France has demanded a 25-year agreement on fishing shares with Britain after the Transition period from 2021. Together with the European Commission’s current insistence that EU boats continue to have untrammelled access to British waters, the idea makes no sense for Britain.
The Common Fisheries Policy (CFP) allocates catches based on historical data from the seventies and eighties that no longer reflect the amount or species distribution of fish in UK waters anyway. It allows EU Fishermen to take nearly five times more fish from our waters than their British counterparts.
This was underpinned by the London Convention, which we have now left, and the CFP which, according to the government, will no longer apply next year. The Fisheries Bill, soon to become law, will require foreign boats to have licences to fish in our waters that have to be negotiated annually including reference to specific and up-to-date fishing stocks data and associated conservation policies. Our own fishermen will be able to catch far more fish.
Strengthening
The Department for Environment and Rural Affairs is in the process of strengthening its fishing patrol force.
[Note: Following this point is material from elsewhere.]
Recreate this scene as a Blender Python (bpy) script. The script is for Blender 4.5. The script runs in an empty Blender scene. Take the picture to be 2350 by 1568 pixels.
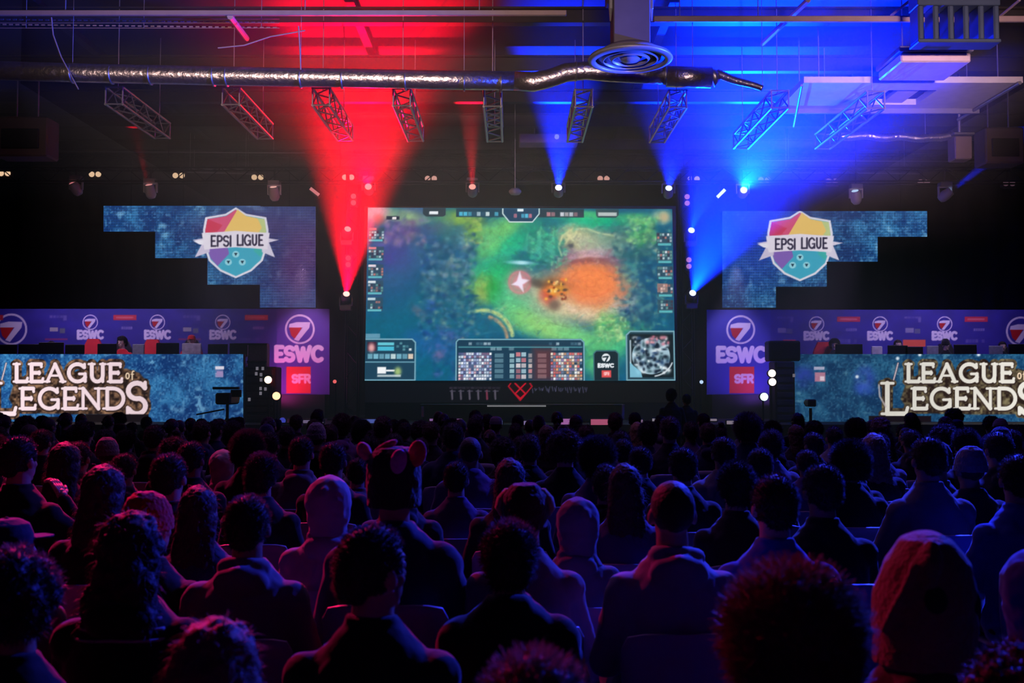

Two extra ships have been hired to bolster the Royal Navy Fishery Protection Squadron, already comprised of four River-class offshore patrol vessels and a helicopter. More than twenty other potential patrol boats are now on standby.
The government is considering a Norway-style agreement which would end the EU allocation system and lead to a sustainable conservation model based on current fishing habitats. Norway and the UK are considering bilateral talks in the first instance. Or the annual EU-Norway negotiations on the above basis could become tripartite. Currently, though, the EU is showing no appetite for any change.
Campaigning organisation Fishing for Leave has welcomed the government’s positive statements, while emphasising the need to hold it firmly to its word.